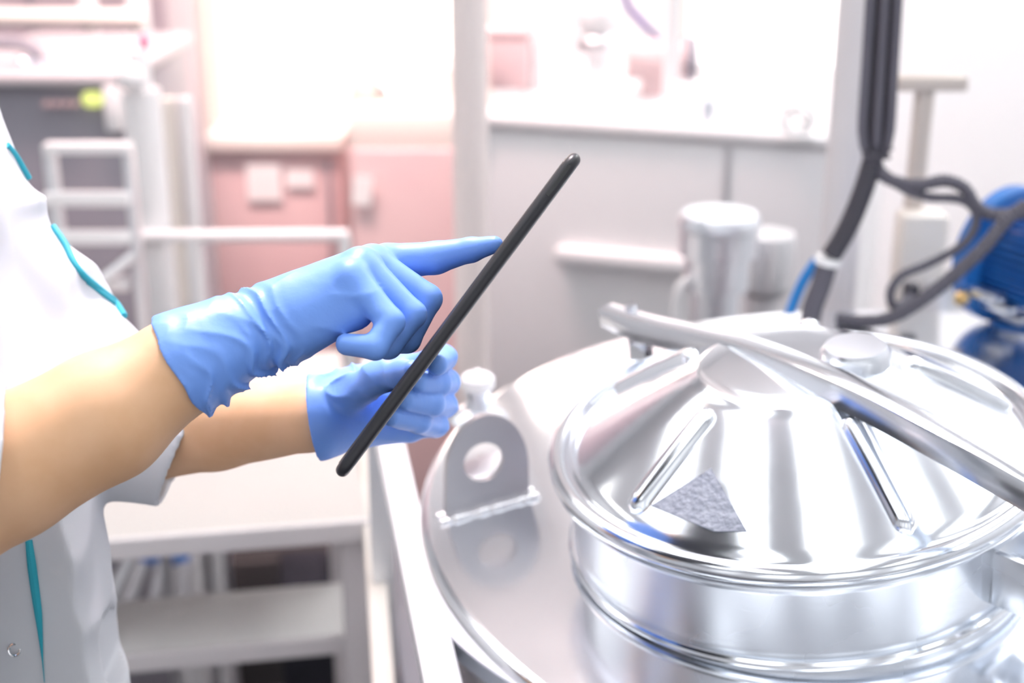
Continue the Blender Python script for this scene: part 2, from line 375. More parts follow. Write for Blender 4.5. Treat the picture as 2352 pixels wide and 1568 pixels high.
# ------------------------------------------------------------------ front tank and manhole
MC = Vector(P(1826, 1005, 1.27)); nrm = Vector((-.115, -.08, 1)).normalized()
uu = Vector((0, 1, 0)).cross(nrm).normalized(); vv = nrm.cross(uu)
MM = Matrix(((uu.x, vv.x, nrm.x, MC.x), (uu.y, vv.y, nrm.y, MC.y), (uu.z, vv.z, nrm.z, MC.z), (0, 0, 0, 1)))
TC = Vector((.51, 1.333, 0)); TR = .605; TZ = .845
def on_man(px, py, h):   # point at height h above the rim plane of the manhole
    v = Vector(P(px, py, 1)-EYE); e = Vector(EYE); t = ((MC-e).dot(nrm)+h)/v.dot(nrm); return e+v*t
slope = .140
def top_z(x, y): return TZ+slope*(TR-math.hypot(x-TC.x, y-TC.y))
tank = thing('mixing_tank', 'round polished steel tank top carrying the manhole in the foreground', 'tank', (TC.x, TC.y, ZF))
prof = [(0, TZ+slope*TR-.004), (.06, TZ+slope*(TR-.06)-.002)]
prof += [(r, TZ+slope*(TR-r)) for r in np.linspace(.1, TR-.012, 14)]
prof += [(TR-.012+.012*math.sin(a), TZ+slope*.012-.012+.012*math.cos(a)) for a in np.linspace(.2, PI/2, 6)]
prof += [(TR, TZ-.05), (TR-.006, TZ-.055), (TR-.006, -.55), (TR-.1, -.72), (.06, -.80), (0, -.80)]
MB().lathe(prof, Matrix.Translation((TC.x, TC.y, 0)), 160).build('shell', M['top'], tank)
for k in range(4):
    a = PI/4+k*PI/2; q = (TC.x+.5*math.cos(a), TC.y+.5*math.sin(a)); MB().cyl((*q, -.70), (*q, ZF), .035).build('leg', M['satin'], tank)
# neck of the manhole
man = thing('manhole', 'round polished steel manhole with a domed lid on the tank top', 'manhole', MC, 0)
RR = .2217
MB().lathe([(.196, -.125), (.205, -.125), (.205, -.026), (.2065, -.022), (.211, -.020), (.213, -.016), (.211, -.012), (.204, -.011), (.196, -.012), (.196, -.125)], MM, 160).build('neck', M['satin'], man)
MB().torus(None, .2075, .0042, MM @ Matrix.Translation((0, 0, -.0905)), 160, 10).build('weld_bead', M['polish'], man)
# lid: rolled rim, lip, pressed dome with a flat crown and eight ribs
lidp = [(RR-.0175, -.010), (RR-.003, -.011)]
lidp += [(RR-.0085+.0085*math.cos(a), -.001+.0085*math.sin(a)) for a in np.linspace(-PI/2+.3, PI-.25, 16)]
lidp += [(RR-.0195, -.0015), (.200, -.0005), (.1975, .0012)]
def dome(r):
    t = (r-.084)/(.196-.084); return .071-.068*max(0, t)**1.10
lidp += [(r, dome(r)) for r in np.linspace(.196, .086, 18)]
lidp += [(.0835, .0722), (.080, .0735), (.062, .0745), (.03, .076), (.0, .0765)]
MB().lathe(lidp, MM, 200).build('lid', M['polish'], man)
lid = man.children[-1] if False else [o for o in C.objects if o.name == 'lid'][0]
def rib_ang(px, py, h):
    q = MM.inverted() @ on_man(px, py, h); return math.atan2(q.y, q.x), math.hypot(q.x, q.y)
aL = rib_ang(1520, 1070, .035)[0]; aR = rib_ang(2005, 1105, .035)[0]
stepa = (aR-aL)
for a in [math.radians(-145+72*k) for k in range(5)]:
    if True:
        mb = MB(); ca, sa = math.cos(a), math.sin(a); v = []; f = []; n = 28; m = 10
        for i in range(n+1):
            t = i/n; r = .094+(.190-.094)*t; e = min(t, 1-t)*(.190-.094); w = .0105*math.sqrt(max(0, 1-max(0, 1-e/.0105)**2))+1e-5
            for j in range(m+1):
                s = -1+2*j/m; hh = .0085*(w/.0105)*math.sqrt(max(0, 1-s*s))*1.0
                q = Vector((r*ca-w*s*sa, r*sa+w*s*ca, dome(r)+hh-.0012)); q = q+Vector((ca, sa, 0))*hh*.5; v.append(MM @ q)
        for i in range(n):
            for j in range(m): f.append((i*(m+1)+j, (i+1)*(m+1)+j, (i+1)*(m+1)+j+1, i*(m+1)+j+1))
        mb.add(v, f).build('rib', M['polish'], lid, True, 0)
# reflection on the dome, painted as a rough grey patch
pq = [(1634, 1076), (1716, 1222), (1640, 1222), (1494, 1163)]
mb = MB(); v = []; f = []; N = 12
for i in range(N+1):
    for j in range(N+1):
        s, t = i/N, j/N; px = (1-s)*((1-t)*pq[0][0]+t*pq[1][0])+s*((1-t)*pq[3][0]+t*pq[2][0]); py = (1-s)*((1-t)*pq[0][1]+t*pq[1][1])+s*((1-t)*pq[3][1]+t*pq[2][1])
        h = .03
        for _ in range(12):
            q = MM.inverted() @ on_man(px, py, h); r = math.hypot(q.x, q.y); h = .6*h+.4*(dome(min(max(r, .084), .196)))
        q = MM.inverted() @ on_man(px, py, h); v.append(MM @ (q+Vector((0, 0, .0009))))
for i in range(N):
    for j in range(N): f.append((i*(N+1)+j, (i+1)*(N+1)+j, (i+1)*(N+1)+j+1, i*(N+1)+j+1))
o = mb.add(v, f).build('painted_reflection', M['patch'], lid); o['label'] = 'dark grey reflection painted as a rough patch on the dome'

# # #

**TASK:** Copy out the data above exactly, except the pictures.

**ANSWER FOR THE TASK:**
Continue the Blender Python script for this scene: part 2, from line 375. More parts follow. Write for Blender 4.5. Treat the picture as 2352 pixels wide and 1568 pixels high.
# ------------------------------------------------------------------ front tank and manhole
MC = Vector(P(1826, 1005, 1.27)); nrm = Vector((-.115, -.08, 1)).normalized()
uu = Vector((0, 1, 0)).cross(nrm).normalized(); vv = nrm.cross(uu)
MM = Matrix(((uu.x, vv.x, nrm.x, MC.x), (uu.y, vv.y, nrm.y, MC.y), (uu.z, vv.z, nrm.z, MC.z), (0, 0, 0, 1)))
TC = Vector((.51, 1.333, 0)); TR = .605; TZ = .845
def on_man(px, py, h):   # point at height h above the rim plane of the manhole
    v = Vector(P(px, py, 1)-EYE); e = Vector(EYE); t = ((MC-e).dot(nrm)+h)/v.dot(nrm); return e+v*t
slope = .140
def top_z(x, y): return TZ+slope*(TR-math.hypot(x-TC.x, y-TC.y))
tank = thing('mixing_tank', 'round polished steel tank top carrying the manhole in the foreground', 'tank', (TC.x, TC.y, ZF))
prof = [(0, TZ+slope*TR-.004), (.06, TZ+slope*(TR-.06)-.002)]
prof += [(r, TZ+slope*(TR-r)) for r in np.linspace(.1, TR-.012, 14)]
prof += [(TR-.012+.012*math.sin(a), TZ+slope*.012-.012+.012*math.cos(a)) for a in np.linspace(.2, PI/2, 6)]
prof += [(TR, TZ-.05), (TR-.006, TZ-.055), (TR-.006, -.55), (TR-.1, -.72), (.06, -.80), (0, -.80)]
MB().lathe(prof, Matrix.Translation((TC.x, TC.y, 0)), 160).build('shell', M['top'], tank)
for k in range(4):
    a = PI/4+k*PI/2; q = (TC.x+.5*math.cos(a), TC.y+.5*math.sin(a)); MB().cyl((*q, -.70), (*q, ZF), .035).build('leg', M['satin'], tank)
# neck of the manhole
man = thing('manhole', 'round polished steel manhole with a domed lid on the tank top', 'manhole', MC, 0)
RR = .2217
MB().lathe([(.196, -.125), (.205, -.125), (.205, -.026), (.2065, -.022), (.211, -.020), (.213, -.016), (.211, -.012), (.204, -.011), (.196, -.012), (.196, -.125)], MM, 160).build('neck', M['satin'], man)
MB().torus(None, .2075, .0042, MM @ Matrix.Translation((0, 0, -.0905)), 160, 10).build('weld_bead', M['polish'], man)
# lid: rolled rim, lip, pressed dome with a flat crown and eight ribs
lidp = [(RR-.0175, -.010), (RR-.003, -.011)]
lidp += [(RR-.0085+.0085*math.cos(a), -.001+.0085*math.sin(a)) for a in np.linspace(-PI/2+.3, PI-.25, 16)]
lidp += [(RR-.0195, -.0015), (.200, -.0005), (.1975, .0012)]
def dome(r):
    t = (r-.084)/(.196-.084); return .071-.068*max(0, t)**1.10
lidp += [(r, dome(r)) for r in np.linspace(.196, .086, 18)]
lidp += [(.0835, .0722), (.080, .0735), (.062, .0745), (.03, .076), (.0, .0765)]
MB().lathe(lidp, MM, 200).build('lid', M['polish'], man)
lid = man.children[-1] if False else [o for o in C.objects if o.name == 'lid'][0]
def rib_ang(px, py, h):
    q = MM.inverted() @ on_man(px, py, h); return math.atan2(q.y, q.x), math.hypot(q.x, q.y)
aL = rib_ang(1520, 1070, .035)[0]; aR = rib_ang(2005, 1105, .035)[0]
stepa = (aR-aL)
for a in [math.radians(-145+72*k) for k in range(5)]:
    if True:
        mb = MB(); ca, sa = math.cos(a), math.sin(a); v = []; f = []; n = 28; m = 10
        for i in range(n+1):
            t = i/n; r = .094+(.190-.094)*t; e = min(t, 1-t)*(.190-.094); w = .0105*math.sqrt(max(0, 1-max(0, 1-e/.0105)**2))+1e-5
            for j in range(m+1):
                s = -1+2*j/m; hh = .0085*(w/.0105)*math.sqrt(max(0, 1-s*s))*1.0
                q = Vector((r*ca-w*s*sa, r*sa+w*s*ca, dome(r)+hh-.0012)); q = q+Vector((ca, sa, 0))*hh*.5; v.append(MM @ q)
        for i in range(n):
            for j in range(m): f.append((i*(m+1)+j, (i+1)*(m+1)+j, (i+1)*(m+1)+j+1, i*(m+1)+j+1))
        mb.add(v, f).build('rib', M['polish'], lid, True, 0)
# reflection on the dome, painted as a rough grey patch
pq = [(1634, 1076), (1716, 1222), (1640, 1222), (1494, 1163)]
mb = MB(); v = []; f = []; N = 12
for i in range(N+1):
    for j in range(N+1):
        s, t = i/N, j/N; px = (1-s)*((1-t)*pq[0][0]+t*pq[1][0])+s*((1-t)*pq[3][0]+t*pq[2][0]); py = (1-s)*((1-t)*pq[0][1]+t*pq[1][1])+s*((1-t)*pq[3][1]+t*pq[2][1])
        h = .03
        for _ in range(12):
            q = MM.inverted() @ on_man(px, py, h); r = math.hypot(q.x, q.y); h = .6*h+.4*(dome(min(max(r, .084), .196)))
        q = MM.inverted() @ on_man(px, py, h); v.append(MM @ (q+Vector((0, 0, .0009))))
for i in range(N):
    for j in range(N): f.append((i*(N+1)+j, (i+1)*(N+1)+j, (i+1)*(N+1)+j+1, i*(N+1)+j+1))
o = mb.add(v, f).build('painted_reflection', M['patch'], lid); o['label'] = 'dark grey reflection painted as a rough patch on the dome'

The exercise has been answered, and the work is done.